We will now give our character an exploding death so he looks like he shatters into tiny little versions of himself. Just go into any world, and drag in an image of our character onto the object option of the drag and drop wheel.  Name it “shatter” and delete it from the scene. We will only be using this for the Defeated Animation of the character.

Select our character in the assets panel, and delete the current defeated animation. Go to the character’s options and edit the defeated animation.

Pull  our shatter object into the very center of the defeated animation which is position 0,0 and scale it down to 0.15 or any number for a size you think would be best. Set it to be a physics object and give it some movement with 500 in the velocity randomizers. Give  it a spawner component with a very large spawner rate like 999. Refer to the settings in the image

Duplicate the shatter objects and arrange them to form the shape and size of the character. That way, when the character dies, the shatter objects that spawn from the explosion give the illusion that they came from parts of the character.

You could go crazy with the exploding death animation, but keep in mind it has to be able to run on a device. So, make sure to always test your games on a device. Spawning a billion physics objects may give your iPhone or Android phone a hernia so, you might want to balance your animations and effects with playability.

Now, remember those extra worlds we have in the games mind map? Why don’t we put those to good use by creating a secret world for our player to discover?

Let’s create a world that has a lot of bumpers for fun and coins to grab for the shop. One that has so many coins to grab in fact, that we don’t want the player to be able to play through it more than once, and exploit grabbing those coins. First, create a secret world with a ton of coins and bumpers.

Next, we’ll find a way so that once the world is discovered and played through, it can never be played through again.

The best world to put the portal leading into the secret world would be the Hard World. This way, it gives the players incentive to play on hard mode. To make this portal work, we will be using the Menu Jump feature.

With the menu jump feature you can add bonus or secret levels in your game simply by placing a menu jump logic piece into the scene. Use it to end your game, take players to another world or to an animated cut scene.

Go to the assets panel and grab a menu jump from the logic pieces. Place that menu jump with our marker and label it ‘coin grab’. Leave the settings as is. You can put in graphics on top of the Menu Jump to let players know of its existence. Perhaps a particle emitter? A portal graphic? A door? It’s your call.

Go back up into the mind map and see our connection in our World 1 Hard node and let’s go ahead and grab and connect the World 1 Hard to the Coin Grab World node.

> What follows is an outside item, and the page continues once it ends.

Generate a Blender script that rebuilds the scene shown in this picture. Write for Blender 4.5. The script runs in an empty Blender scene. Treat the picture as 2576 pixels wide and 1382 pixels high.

Now, here’s the trick. We want to be able to play that coin grab but we need it to have its own world UI so we can tweak it just a bit. So, let’s duplicate the world UI using S and connect the Coin Grab world to that UI instead of the original.

We gave the Coin Grab World its own UI because we want to change its Event Observer. The Event Observer feature automatically monitors your game for specific events. With it you can schedule a countdown or timer to be activated within your game. Make players race against the clock to complete the level in time or kill all enemies

Click on the Event Observer in the new UI. Change the game over observer to read 50 coins, making sure it is set to session. Session means the current play session, so you could set this to 5000 or whatever number fits your game, or you could make this world a certain length, and let them play the whole thing. It’s all up to you but for demo purposes, 50 coins will work well.

Drag a new Event Observer into the UI and set the Event Type to “second play”. Set the name to “Played”.

This “second play” event type was originally designed for tutorial menus and tutorial worlds. The first time you play a game, the tutorials will appear and teach the player how to play your game, but when they come back for a second time the tutorials would get skipped. We are going to use it to make sure the world can never be played again using those same mechanics.

Go back into the mind map and connect the event observers back to the World 1 Hard node.

If you test the game, you’ll see that we are now going to the Coin Grab World once, and then we cannot return to the Coin Grab World again.

The best way to remove this unappealing feature is to insert a black image to cover both World UIs and set its autohide to 0.1 seconds. This gives that fade in look on every node change which makes the transition more polished.

Okay, let’s look at our final tip, trick, and hack – the timer trick. Let’s say when players went into that secret coin grab, that we only wanted to give them 10 seconds to grab as many coins as they can. This next part, our 100th page, is going to be a little complicated.

Go up into the mind map and get into our original world node. Create a new action, just grab any old graphic, it’s never going to be seen in the game, and drag anything into the action option on the drag and drop wheel.

Rename it “timer action”. Set the coin to 0 and points to 1, not showing either.

Then, delete the default animation of the timer action. Next, create a new object, just grab any old graphic, it’s never going to be seen in the game, and drag anything into the action option on the drag and drop wheel. Delete its default animation too then rename it to “timer object”.

Select the timer action in the scene, and cut it to the clipboard with either ctrl X for PC users or command X for Mac users. Select the timer object in the assets panel and edit the default animation we deleted. Clicking in the animation editor so it has focus, paste our invisible action in with ctrl V or command V, making sure we set its position to 0, 0.

Next, select our character from the assets panel, and edit its default animation. Drag in our timer object in at position 0, 0 and make sure to set to decoration. Give it a high-speed negative y-axis take off so it leaves the scene and gets deleted in the delete threshold once it spawned. Give it a spawn rate of 1 with spawn action set as permanent.

Go into our coin grab UI and duplicate our coin’s label and make it read timer. Duplicate the coin counter, and adjust it to keep score of the current world with our score type being coins, and the amount set to current.

Then, let’s change our Game Over event observer to keep track of the session points with a total of ten. So, now when we play hard mode and go into our coin grab after 10 seconds, we get kicked back to hard mode because we reached 10 seconds and times up.